Phineas: You know, we've been thinking about your act and have some suggestions. Modify your torque and reverse the angle of trajectory.
Buford: I still get to land in the mud, right?
Phineas: Oh, yeah, yeah.
Buford: I want the mud.
(audience cheering)
Phineas: Thank you, Django, the Human Pretzel!
Django: (moaning)
Phineas: That's gotta hurt. And now, our next act will catapult through the heavens, and land in a pit filled with the mysterious Aztec mud of doom!
Audience: Ooh! hoo!
Candace: Jeremy! Jeremy! Jeremy! (gasps) He saved me a seat.
Phineas: I give you The Amazing Baggo!
Buford: Taa-daa! Hey!
Candace: Guys, cut it out. Let go!
Buford: That dude's stealing my act!
Candace: (grunting; screaming)
Ferb: (whistles)
Phineas: Hmm. He must have been lighter than we calculated.
Buford: No, no! This is Buford's moment to shine! (jumps into the pit of mud) Hey, everybody, over here!
(all cheer)
Phineas: Wait. How'd he get down there?
Ferb: Perhaps Buford truly is amazing.
(shouting, grunting)
Doofenshmirtz: Oh, great, now this thing's broken.
(Cut to the cirque tent)
Phineas: And now, ladies and gentlemen, (voice-pitch rising) I give you our entire cast in our grand finale, featuring The Amazing Perry!
(high-pitched cheering)
Doofenshmirtz: (Voice rising) Curse you, Perry the Platypus!
(Cut to the backyard)
Kids: Thanks, Phineas. You're the coolest.

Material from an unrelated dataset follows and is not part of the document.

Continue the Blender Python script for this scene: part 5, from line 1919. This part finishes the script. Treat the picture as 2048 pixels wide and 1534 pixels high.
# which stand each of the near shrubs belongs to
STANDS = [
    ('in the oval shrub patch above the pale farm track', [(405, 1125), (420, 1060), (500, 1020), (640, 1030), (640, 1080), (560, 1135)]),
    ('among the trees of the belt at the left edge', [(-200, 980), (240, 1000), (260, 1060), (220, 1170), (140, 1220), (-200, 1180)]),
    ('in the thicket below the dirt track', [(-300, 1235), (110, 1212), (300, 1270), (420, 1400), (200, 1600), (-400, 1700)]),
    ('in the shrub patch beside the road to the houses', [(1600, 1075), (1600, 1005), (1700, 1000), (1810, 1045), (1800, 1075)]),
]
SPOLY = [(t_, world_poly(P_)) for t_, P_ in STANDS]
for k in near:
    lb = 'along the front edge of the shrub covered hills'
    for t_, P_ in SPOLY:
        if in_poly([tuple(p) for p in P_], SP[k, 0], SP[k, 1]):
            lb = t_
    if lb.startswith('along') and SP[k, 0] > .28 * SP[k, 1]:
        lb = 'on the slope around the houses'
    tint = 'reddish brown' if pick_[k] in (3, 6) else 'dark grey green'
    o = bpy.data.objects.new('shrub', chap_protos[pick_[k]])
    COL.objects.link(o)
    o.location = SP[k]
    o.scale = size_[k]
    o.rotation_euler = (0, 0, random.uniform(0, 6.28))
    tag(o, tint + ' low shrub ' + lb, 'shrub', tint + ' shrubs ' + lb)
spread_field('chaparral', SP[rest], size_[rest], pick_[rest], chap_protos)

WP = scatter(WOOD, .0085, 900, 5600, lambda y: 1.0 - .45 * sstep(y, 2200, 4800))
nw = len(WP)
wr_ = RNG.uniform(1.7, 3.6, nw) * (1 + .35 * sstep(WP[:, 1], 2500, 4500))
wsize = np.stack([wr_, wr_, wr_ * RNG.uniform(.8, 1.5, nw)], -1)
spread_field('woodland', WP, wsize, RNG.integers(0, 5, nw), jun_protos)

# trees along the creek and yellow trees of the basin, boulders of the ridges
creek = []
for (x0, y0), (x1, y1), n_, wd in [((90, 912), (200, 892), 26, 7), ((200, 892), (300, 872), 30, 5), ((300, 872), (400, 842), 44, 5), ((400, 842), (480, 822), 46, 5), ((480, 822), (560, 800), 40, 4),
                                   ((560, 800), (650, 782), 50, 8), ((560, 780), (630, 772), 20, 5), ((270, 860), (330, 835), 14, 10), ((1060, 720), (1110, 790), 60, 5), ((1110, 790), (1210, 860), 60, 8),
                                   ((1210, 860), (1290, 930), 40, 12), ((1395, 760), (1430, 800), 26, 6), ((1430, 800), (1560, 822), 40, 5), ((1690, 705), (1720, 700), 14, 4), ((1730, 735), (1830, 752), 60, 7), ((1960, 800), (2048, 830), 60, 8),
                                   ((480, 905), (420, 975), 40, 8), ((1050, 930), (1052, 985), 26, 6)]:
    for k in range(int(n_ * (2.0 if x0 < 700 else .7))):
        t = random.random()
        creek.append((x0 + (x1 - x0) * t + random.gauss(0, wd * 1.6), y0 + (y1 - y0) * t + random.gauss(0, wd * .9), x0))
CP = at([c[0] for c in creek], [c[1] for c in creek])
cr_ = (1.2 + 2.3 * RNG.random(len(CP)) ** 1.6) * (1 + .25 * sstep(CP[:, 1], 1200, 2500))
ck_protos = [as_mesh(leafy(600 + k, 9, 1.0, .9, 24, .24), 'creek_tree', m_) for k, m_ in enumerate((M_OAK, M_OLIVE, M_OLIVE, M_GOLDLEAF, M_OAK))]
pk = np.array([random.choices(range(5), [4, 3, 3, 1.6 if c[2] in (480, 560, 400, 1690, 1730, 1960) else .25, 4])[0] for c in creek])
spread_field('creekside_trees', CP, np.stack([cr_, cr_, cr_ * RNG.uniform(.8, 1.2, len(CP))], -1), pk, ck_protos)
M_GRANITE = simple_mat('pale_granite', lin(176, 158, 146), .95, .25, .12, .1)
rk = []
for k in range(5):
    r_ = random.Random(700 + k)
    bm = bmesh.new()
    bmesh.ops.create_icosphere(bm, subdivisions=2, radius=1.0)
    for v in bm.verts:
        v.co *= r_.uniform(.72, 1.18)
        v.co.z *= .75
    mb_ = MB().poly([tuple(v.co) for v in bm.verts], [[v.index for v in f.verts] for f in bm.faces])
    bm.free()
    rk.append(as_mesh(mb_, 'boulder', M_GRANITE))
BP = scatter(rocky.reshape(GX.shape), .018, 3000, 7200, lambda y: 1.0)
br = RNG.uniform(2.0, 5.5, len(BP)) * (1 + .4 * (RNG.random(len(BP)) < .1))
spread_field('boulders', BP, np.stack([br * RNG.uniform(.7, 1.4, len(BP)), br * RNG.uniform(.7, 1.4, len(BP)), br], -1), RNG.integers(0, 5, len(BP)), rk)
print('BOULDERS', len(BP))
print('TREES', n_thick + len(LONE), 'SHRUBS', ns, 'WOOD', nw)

Boy: That was the best circus I've ever been to.
(kids talking)
(machinery hissing)
Linda: Hi, guys.
Phineas: Mom, Dad, you missed our cirque.
Linda: Well, it sure looks like you had fun.
(Perry chatters)
Linda: Who wants to hear my CD?
Phineas: Ooh, I do.
Lawrence: All right, come on!
Phineas: Cool.
Candace: (moans, back to normal voice) Oh, well, at least I'm back to normal.
Jeremy: Hey, Candace. My mom played me some of their CD. Your singing is awesome! How'd you get your voice to sound like that?
Candace: Oh, same as all the great blues singers: wild parsnips.